BEGIN Recorded information

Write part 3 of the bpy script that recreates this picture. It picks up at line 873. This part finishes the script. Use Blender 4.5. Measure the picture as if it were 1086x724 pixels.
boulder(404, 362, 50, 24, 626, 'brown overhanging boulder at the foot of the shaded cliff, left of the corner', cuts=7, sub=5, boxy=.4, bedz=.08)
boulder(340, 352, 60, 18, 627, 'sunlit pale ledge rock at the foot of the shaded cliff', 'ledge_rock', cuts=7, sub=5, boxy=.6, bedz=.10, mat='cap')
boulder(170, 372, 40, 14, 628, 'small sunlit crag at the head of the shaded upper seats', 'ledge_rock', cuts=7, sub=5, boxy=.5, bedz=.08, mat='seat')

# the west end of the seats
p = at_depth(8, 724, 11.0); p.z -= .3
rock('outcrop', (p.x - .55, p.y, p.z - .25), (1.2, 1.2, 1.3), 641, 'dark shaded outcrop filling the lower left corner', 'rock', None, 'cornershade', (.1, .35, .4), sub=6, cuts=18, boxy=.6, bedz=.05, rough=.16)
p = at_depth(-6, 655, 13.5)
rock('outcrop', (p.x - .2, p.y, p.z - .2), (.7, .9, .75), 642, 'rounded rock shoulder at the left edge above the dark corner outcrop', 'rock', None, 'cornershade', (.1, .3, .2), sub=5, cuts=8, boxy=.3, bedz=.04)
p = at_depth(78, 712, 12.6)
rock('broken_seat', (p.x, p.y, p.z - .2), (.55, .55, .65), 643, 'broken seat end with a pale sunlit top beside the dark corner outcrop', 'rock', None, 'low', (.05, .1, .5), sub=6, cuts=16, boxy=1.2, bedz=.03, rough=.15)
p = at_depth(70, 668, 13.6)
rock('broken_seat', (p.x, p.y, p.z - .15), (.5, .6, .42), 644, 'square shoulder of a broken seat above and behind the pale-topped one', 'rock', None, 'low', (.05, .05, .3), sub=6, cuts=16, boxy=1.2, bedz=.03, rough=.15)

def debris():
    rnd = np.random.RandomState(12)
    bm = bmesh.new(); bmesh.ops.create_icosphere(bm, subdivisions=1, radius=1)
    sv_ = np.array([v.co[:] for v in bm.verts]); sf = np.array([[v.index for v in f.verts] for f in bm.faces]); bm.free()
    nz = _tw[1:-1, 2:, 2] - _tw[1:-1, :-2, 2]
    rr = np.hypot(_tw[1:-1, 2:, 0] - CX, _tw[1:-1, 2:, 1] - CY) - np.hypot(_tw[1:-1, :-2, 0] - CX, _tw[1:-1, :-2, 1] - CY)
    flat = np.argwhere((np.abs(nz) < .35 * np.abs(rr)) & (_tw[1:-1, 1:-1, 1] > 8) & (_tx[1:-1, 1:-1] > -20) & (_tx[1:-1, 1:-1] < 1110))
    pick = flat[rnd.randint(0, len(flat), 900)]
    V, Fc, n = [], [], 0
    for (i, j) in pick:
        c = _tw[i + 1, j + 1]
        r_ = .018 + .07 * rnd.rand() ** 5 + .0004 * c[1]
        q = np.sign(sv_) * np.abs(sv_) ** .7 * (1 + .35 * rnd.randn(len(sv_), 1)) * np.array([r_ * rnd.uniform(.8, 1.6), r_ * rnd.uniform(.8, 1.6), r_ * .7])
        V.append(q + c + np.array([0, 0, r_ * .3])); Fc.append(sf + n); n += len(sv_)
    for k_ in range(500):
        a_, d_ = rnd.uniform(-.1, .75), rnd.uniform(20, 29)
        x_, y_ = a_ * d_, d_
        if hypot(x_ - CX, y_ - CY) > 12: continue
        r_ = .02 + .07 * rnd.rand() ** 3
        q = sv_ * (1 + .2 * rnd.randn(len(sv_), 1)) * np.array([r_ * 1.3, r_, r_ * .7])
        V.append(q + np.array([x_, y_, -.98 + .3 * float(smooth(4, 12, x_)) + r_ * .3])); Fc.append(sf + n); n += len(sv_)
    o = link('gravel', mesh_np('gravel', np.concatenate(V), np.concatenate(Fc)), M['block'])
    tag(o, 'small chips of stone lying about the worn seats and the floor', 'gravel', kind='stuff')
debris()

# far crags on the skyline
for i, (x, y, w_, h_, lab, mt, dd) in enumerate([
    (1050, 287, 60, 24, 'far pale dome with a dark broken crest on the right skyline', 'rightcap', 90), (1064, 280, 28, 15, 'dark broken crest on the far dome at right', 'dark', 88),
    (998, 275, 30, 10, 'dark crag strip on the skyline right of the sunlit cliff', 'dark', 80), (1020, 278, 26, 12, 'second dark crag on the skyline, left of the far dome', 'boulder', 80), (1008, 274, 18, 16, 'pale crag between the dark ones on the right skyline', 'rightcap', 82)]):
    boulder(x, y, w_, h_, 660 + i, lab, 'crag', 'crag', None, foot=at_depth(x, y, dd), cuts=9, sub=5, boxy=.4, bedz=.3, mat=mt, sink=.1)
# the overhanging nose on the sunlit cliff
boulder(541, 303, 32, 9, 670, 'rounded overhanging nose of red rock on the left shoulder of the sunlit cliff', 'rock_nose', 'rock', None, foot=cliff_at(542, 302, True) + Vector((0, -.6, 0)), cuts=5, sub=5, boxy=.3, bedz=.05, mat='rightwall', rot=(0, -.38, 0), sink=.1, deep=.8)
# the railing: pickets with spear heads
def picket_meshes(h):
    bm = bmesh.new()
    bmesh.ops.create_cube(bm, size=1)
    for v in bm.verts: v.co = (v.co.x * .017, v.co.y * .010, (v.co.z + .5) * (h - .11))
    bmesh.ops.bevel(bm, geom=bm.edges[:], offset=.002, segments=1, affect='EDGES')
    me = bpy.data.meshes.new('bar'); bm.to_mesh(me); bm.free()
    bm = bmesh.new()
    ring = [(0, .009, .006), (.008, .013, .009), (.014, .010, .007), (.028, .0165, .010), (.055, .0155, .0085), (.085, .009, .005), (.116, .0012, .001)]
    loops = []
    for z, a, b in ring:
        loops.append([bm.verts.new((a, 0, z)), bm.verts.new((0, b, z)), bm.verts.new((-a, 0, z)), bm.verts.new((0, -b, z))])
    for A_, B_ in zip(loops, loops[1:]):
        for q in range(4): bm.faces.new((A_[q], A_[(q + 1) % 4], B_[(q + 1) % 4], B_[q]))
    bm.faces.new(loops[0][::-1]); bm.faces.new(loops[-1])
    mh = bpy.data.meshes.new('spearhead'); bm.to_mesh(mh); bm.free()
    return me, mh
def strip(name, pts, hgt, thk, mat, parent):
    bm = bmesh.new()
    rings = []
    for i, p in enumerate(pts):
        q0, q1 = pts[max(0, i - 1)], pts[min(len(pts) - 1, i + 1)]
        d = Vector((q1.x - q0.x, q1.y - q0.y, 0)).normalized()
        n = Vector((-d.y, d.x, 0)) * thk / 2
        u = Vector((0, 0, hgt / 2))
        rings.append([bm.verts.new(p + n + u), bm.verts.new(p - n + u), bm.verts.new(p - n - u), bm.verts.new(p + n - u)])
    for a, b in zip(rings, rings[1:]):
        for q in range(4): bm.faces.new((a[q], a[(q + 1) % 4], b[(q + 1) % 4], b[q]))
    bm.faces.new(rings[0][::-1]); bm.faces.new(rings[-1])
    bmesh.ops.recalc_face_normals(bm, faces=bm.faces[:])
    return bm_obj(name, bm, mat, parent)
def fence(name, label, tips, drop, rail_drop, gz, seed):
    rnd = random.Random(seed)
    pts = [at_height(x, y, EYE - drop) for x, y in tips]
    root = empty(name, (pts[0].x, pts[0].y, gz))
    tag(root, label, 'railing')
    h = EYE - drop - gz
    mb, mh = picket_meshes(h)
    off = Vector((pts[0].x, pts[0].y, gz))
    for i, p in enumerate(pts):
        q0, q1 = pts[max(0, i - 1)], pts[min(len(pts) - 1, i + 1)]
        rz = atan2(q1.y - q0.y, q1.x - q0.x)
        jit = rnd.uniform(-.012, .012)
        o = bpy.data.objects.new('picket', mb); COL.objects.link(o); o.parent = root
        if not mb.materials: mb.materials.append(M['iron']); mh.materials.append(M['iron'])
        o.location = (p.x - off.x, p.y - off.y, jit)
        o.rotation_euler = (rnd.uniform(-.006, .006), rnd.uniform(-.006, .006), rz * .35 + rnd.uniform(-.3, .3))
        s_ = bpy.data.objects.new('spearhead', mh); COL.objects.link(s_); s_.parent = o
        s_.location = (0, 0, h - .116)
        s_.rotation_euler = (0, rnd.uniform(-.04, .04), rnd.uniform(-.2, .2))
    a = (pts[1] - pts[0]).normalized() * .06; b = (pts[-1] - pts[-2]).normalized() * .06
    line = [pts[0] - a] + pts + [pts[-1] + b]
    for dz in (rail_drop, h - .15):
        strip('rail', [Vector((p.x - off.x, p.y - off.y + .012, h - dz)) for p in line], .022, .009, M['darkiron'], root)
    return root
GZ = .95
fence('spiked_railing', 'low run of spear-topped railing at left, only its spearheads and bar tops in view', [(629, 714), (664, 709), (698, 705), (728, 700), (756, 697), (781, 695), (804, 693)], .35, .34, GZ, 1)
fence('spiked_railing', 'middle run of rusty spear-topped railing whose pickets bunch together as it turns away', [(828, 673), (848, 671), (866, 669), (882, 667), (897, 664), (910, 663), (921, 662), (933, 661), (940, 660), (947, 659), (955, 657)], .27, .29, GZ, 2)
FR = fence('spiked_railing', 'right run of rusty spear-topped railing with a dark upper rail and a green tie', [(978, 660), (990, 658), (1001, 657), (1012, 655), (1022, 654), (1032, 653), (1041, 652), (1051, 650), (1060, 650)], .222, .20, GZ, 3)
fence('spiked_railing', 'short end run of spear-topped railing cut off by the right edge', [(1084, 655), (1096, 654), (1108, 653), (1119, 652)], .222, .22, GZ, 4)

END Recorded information

**Aim**: The first line to be transcribed is the one containing "rock('outcrop', (p.x - .2, p.y, p.z", and the last is the one containing "(.05, .05, .3), sub=6, cuts=16, boxy=1.2, bedz=.03, rough=.15)". Transcribe exactly those lines and nothing else.

**Written solution**:
rock('outcrop', (p.x - .2, p.y, p.z - .2), (.7, .9, .75), 642, 'rounded rock shoulder at the left edge above the dark corner outcrop', 'rock', None, 'cornershade', (.1, .3, .2), sub=5, cuts=8, boxy=.3, bedz=.04)
p = at_depth(78, 712, 12.6)
rock('broken_seat', (p.x, p.y, p.z - .2), (.55, .55, .65), 643, 'broken seat end with a pale sunlit top beside the dark corner outcrop', 'rock', None, 'low', (.05, .1, .5), sub=6, cuts=16, boxy=1.2, bedz=.03, rough=.15)
p = at_depth(70, 668, 13.6)
rock('broken_seat', (p.x, p.y, p.z - .15), (.5, .6, .42), 644, 'square shoulder of a broken seat above and behind the pale-topped one', 'rock', None, 'low', (.05, .05, .3), sub=6, cuts=16, boxy=1.2, bedz=.03, rough=.15)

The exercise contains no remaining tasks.